一夜落つるは易けれど

2014-08-21 | 読書
 近世諸国民謡集とサブタイトルが付けてある「山家鳥虫歌」(浅野建二校注・岩波文庫)の巻之上の畿内五国の部分を読んだ。
 その中で、その意味が取りやすく、なにかの折に使えそうなものを、備忘のため、記しておこうかと思った。
 ・ござる其の夜は厭いはせねど 来るが積もれば浮名たつ
  これは、女性サイドからの歌か。男がしのんで来て、ともに寝るのはいいけれど、それも度重なると、人に知られ、とかくいろいろ言われることになる。助平心と世間体のはざまに成り立つ歌か。
 ・わしは小池の鯉鮒なれど 鯰男はいやでそろ
  これも女サイドからの歌。わたしもたいしたものではないけど、鯰のような男は厭だなあというところか。鯰男というのは、どういう男がイメージされたのか。
 ・こなた思へば千里も一里 逢はず戻れば一里が千里
  恋する人のもとへ道を急ぐときは、遠くてもなんでもない。だけど、逢えずにじまいの帰り道は、足取りが重いもの。
 ・人に物云や油の雫 落ちて広がるどこまでも
  噂はあっという間に、どんどん広がるもの。特に、あいつには、気をつけないとと思いが続く。

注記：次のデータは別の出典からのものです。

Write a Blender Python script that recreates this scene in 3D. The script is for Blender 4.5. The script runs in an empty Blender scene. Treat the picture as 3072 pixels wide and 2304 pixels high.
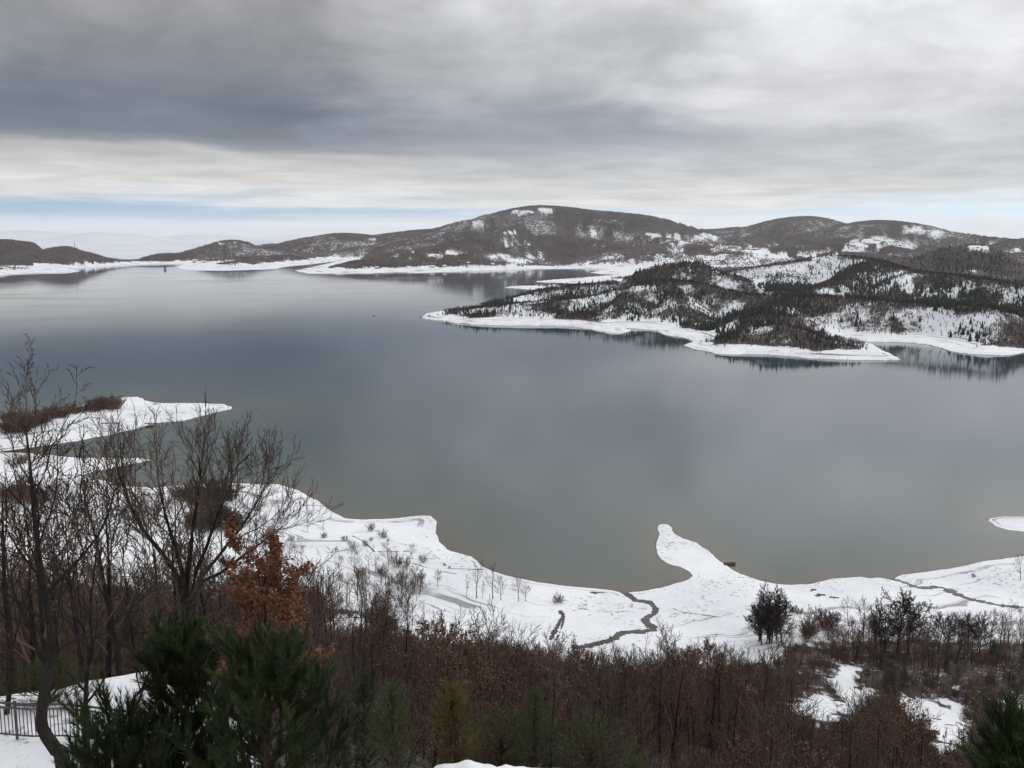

 ・一夜落つるはよも易けれど 身より大事の名が惜しい
  これも女性サイドから詠まれたもののようだ。男に言い寄られ、一夜、身をまかせるのは、あのことも嫌いじゃないし、いいんだけれど、失うものもあることを思うと気になるなあ。
 私の好みのせいか、色恋がらみのものが多くなってしまった。「山家鳥虫歌」は、下巻を含め、日本全国を八地域に分けて、江戸中期の民謡が収められている。